Eugenie Gershoy was born in Russia and was brought to New York City as an infant. By the time Gershoy moved to Woodstock, NY, in 1921 her individual style was already evident in her sculpture. Gershoy worked in stone, bronze, terracotta, plaster and papier-mache; her sculptures were mainly figurative and extemporized artist peers such as Carl Walters, Raphael and Moses Soyer, William Zorach and Lucille Blanch. From 1942 to 1966 Gershoy lived and painted in San Francisco where she taught at the San Francisco Art Institute. She traveled extensively, filling sketchbooks with scenes of Mexico, France, Spain, Africa and India.

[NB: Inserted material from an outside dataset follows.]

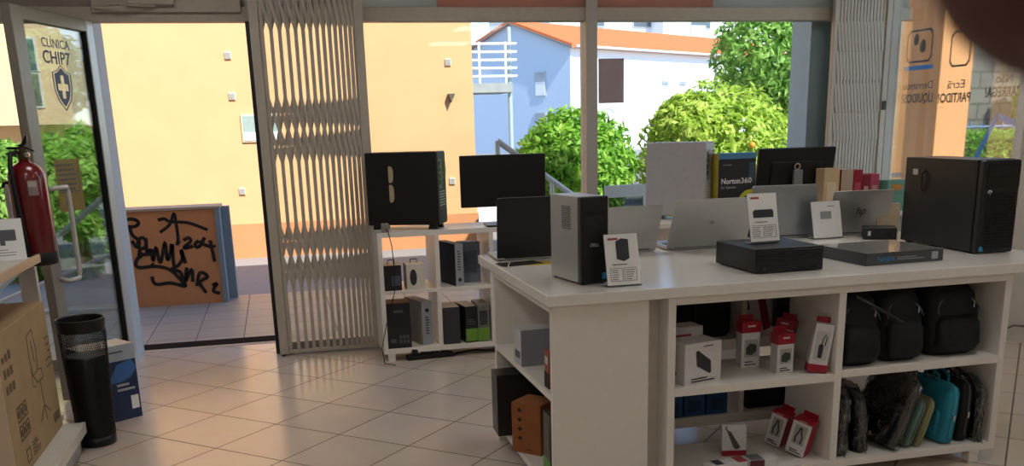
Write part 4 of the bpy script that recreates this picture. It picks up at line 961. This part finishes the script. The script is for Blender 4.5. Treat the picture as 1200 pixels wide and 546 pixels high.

During her later years Eugenie Gershoy returned to New York City and concentrated on numerous well received exhibitions.
John Russell, former chief art critic at the New York Times, writes about the 1986 Sid Deutsch gallery exhibition: “As Eugenie Gershoy won the Saint-Gaudens Medal for fine draftsmanship as long ago as 1914 and since 1967 has had 15 papier-mache portrait figures suspended from the ceiling of the lobby of the Hotel Chelsea, she must be ranked as a veteran of the New York scene. Her present exhibition includes not only the high-spirited papier-mache sculptures for which she is best known but a group of small portraits of artists, mostly dating from the 30’s, that is strongly evocative.”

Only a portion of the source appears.